With Botterill’s graduation, Corriero itched for an opportunity to reclaim her role as an offensive focal point. Knowing she’d be looked to immediately for production, Corriero spent her summer as a rising junior simply preparing, reclaiming the attacker’s mentality she had shifted away from the year before while holding fast to her mature defensive game. Unlike freshman year, there would be no surprise, no period of coming to grips with her own talent.
“I knew I was going to be expected to and that I wanted to take on that more offensive role,” Corriero said. “I shot pucks all summer and I trained specifically so I’d be ready to take on that role again. It wasn’t hard in that sense. But just getting into that groove again was a little different at first.”
Different, but certainly not difficult.
Squaring off twice against Union in the season’s opening weekend, Corriero took an axe to the record books, smoking the Dutchwomen for a school-record six goals in the first game, adding four assists for a record-tying 10 points, before notching a hat trick and three more helpers the following day.

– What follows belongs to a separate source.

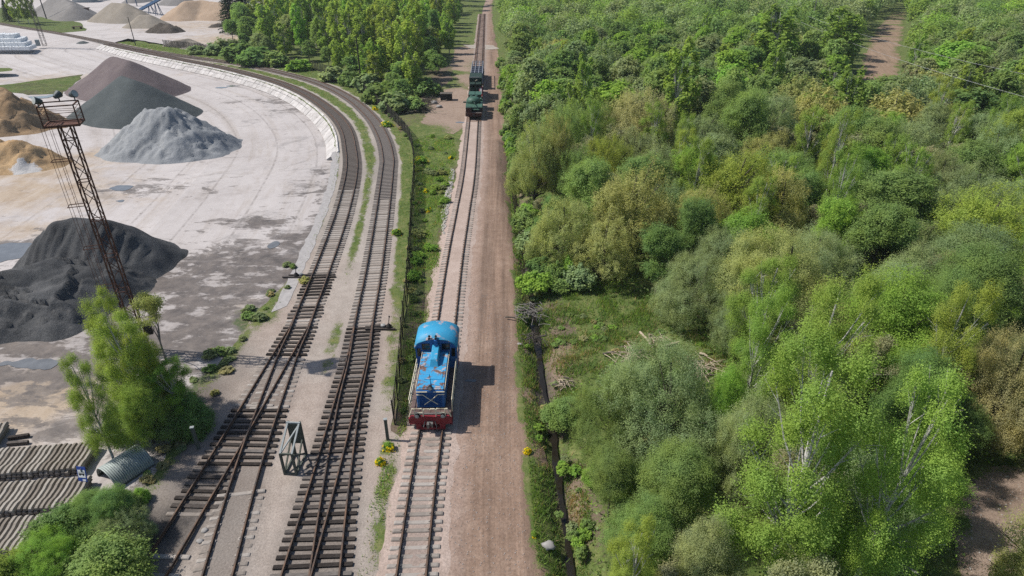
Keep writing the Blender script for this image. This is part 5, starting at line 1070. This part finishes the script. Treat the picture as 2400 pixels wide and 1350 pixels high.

“Every time Nicole came out on the ice, she controlled the game,” said junior forward Kat Sweet. “She completely dominated.”
The historic showing affirmed that Corriero had indeed arrived, again, this time for good. And despite the long, Olympic shadows cast by Ruggiero and Chu, more often than not, with the game on the line, the puck found its way onto Corriero’s stick—and almost as frequently, the back of the net.
“Corriero has always put up the points,” said St. Lawrence coach Paul Flanagan on Feb. 21 after Corriero notched a hat trick and assist to down his Saints 5-1. “She has always put up the numbers. You just don’t see her, and then all of a sudden bang, she’s got her arms up—she’s scored again.”
At no time was that more apparent than those crucial offensive situations she’d been held out of during her sophomore year. Corriero led the nation with 13 power play goals and tied for first with her 10 game-winning goals, none sweeter than the tally she snuck past Sarah Love with seven seconds remaining in the Harvard-Yale contest on March 6, handing the Crimson a 3-2 win.
“I think that as you get older,” Corriero said, “you undertake the responsibility, and you thrive under those pressure situations, just wanting the puck on your stick.”
And by the end it was no surprise. That’s where everyone else wanted it too.